If you sell far out of the money, how do u end up with high ROI? Controlling risk and adjusting positions on days where euro ranging 200 pips can be difficult. Add to that they are traded 3 sessions and each session has its trend, I end up with hundreds of dollars on commissions on some days.
Well, would like to know more how you control risk, do u use tools like OV?
Another point is that I am usually in at least 5 or more commodities. I also try to sell calls in some commodities and sell puts in others. If all of the markets were to move in the same direction then you aren't losing money on every position.
In flat market I will sell both puts and calls in the same commodity, a strangle. Profits on those are much better because margin is less for a strangle than if you held the positions separately. Sometimes it allows you to put one side of the strangle on for very little or free.
Right now if you have on a Sep 1800 Gold call, you can add a 1350 put for $57 of additional margin. Whereas a 1350 put by itself is 385 margin.
You must also watch seasonal tendencies of markets. Gold tends to increase in the fall, so I usually don't sell gold calls for the fall. Oil usually goes up in the spring.
If you sold a Oct 73 oil put and then bought a lower strike like 70 put , that is a covered put. The 73 yesterday settled at .18 and the 70 at .11. So .07 or $70 is the max profit minus fees. Your maximum risk is 73-70 or 3,000 minus $70 = $2930 vs almost unlimited on the 73 naked.
Been there done that. But a lot less lately than when I started.
You get the high ROI because the margin on the far OTM options is much lower than closer to ITM options. And after you put them on the closer they get to expiration the margin drops further so you can add more positions.
I mostly put on positions and leave them on.
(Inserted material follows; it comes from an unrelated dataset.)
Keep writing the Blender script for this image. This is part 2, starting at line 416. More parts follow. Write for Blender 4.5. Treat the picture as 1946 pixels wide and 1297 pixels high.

I never daily adjust them. That is what the excess cash is for.
One risk control I use is to stay away from commodities that are currently volatile. Like grains right now. But I will sell options in grains in the northern winter. But mostly it is staying far OTM.
What is OV?
Send some cool Canadian air down here. We're baking.
Since I never hit the maximum downside then it would be a lower number than that. I trade out of a long position before I would let it go to maximum loss.
How many times in history has oil dropped more than $27 in 48 days? And if it is doing that, then you get out long before it drops that much.
I have never sold options on futures myself, but there's a professional trader named Max Ansbacher who used to sell options on the S&P in a managed account / hedge fund type of vehicle.I'm not sure if he's still managing money. If I recall correctly, he would sell OTM puts and calls, taking a directional bias based on his analysis of the market. He would usually sell them with 5-6 weeks left to go, right before the time decay really starts kicks in. He would ride them all the way down to expiration. I know he's written books about this many years ago (20-30 years ago).
The returns I remember from his program were steady but he got nailed a couple of times for bigger losses (in the area of 10% to 20% in a single month). Like I said I don't know whether he's still managing money or whether he got blown out but he had been selling options for many, many years.